Like any multi-filmmaker anthology (e.g., V/H/S, The Field Guide to Evil, The ABCs of Death), the quality of the five stories vary wildly. I’d consider the first two segments (Spiderwoman and Crevices) the most amusing, with the following three more typical of lower quality Twilight Zone episodes—you know, more the so-so revivals (1985-1989, 2002-2003) not the awesome original series (1959-1964). Journeying through this anthology we’ll find human-spider-hybrids, giant spectral heads, typical Grudge ghosts, black magic, light twists and “hair” demons—with little of it landing well boasting hardly any gore and only mildly disturbing imagery.

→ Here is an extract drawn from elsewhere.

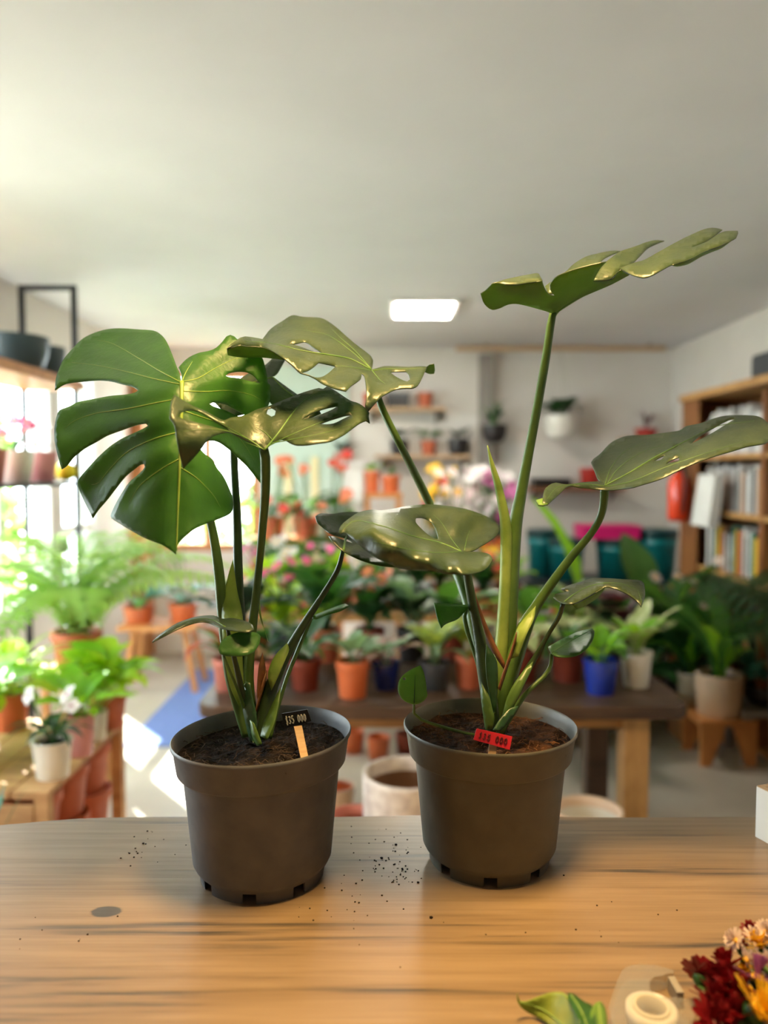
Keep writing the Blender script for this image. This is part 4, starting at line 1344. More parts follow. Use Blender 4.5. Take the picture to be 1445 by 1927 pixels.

From its outset it is painfully obvious that this is a TV movie down to the hokey acting, clunky storytelling and low budget effects—which are charmingly bad when an eight-(human)-limbed woman is seen crawling on the wall. Spiderwoman is fun… you’ll laugh like you’re enjoying a solid B-movie. The face of the hybrid spider-woman is much more passable than the dated CGI. But then we return to the incredibly hokey storytelling… man sees spider-woman, looks down and is wrapped up in web, looks back up and spider-woman is still down the hall. Very cheesy. Reminds me of Nickelodeon’s Are You Afraid of the Dark (1990-2000) in the kindest way.

After the disappearance of his tenant, a landlord contacts the tenant’s old friend in Crevices. Every border of every door, window and drawer in the apartment has been obsessively sealed shut with red electrical tape—much as in Pulse (2006). Long-nailed ghostly limbs reach from unseen nooks and crannies. This little vignette carries on playfully and is more to the point than the contrived (but more entertainingly silly) Spiderwoman segment.

Things take a turn to boredom with The Sacrifice as a woman is cursed by her amorous co-worker. Although I enjoyed the imagery of the gigantic disembodied head, it wasn’t enough to forgive this story. And even less tolerable was Blonde Kwaidan, featuring a Japanese man obsessed with blondes visiting Hollywood to find a most unpleasant blonde surprise. Lame.

The final segment feels most classically like The Twilight Zone. A dishonest businessman and husband finds a deserving fate in Presentiment when trapped in an elevator with three mysterious people.

Again, for a TV movie this was… meh… I guess okay. But I do want more people to enjoy Spiderwoman. So for that alone I’ll give this a soft recommendation for the adventurous short film or anthology fans out there.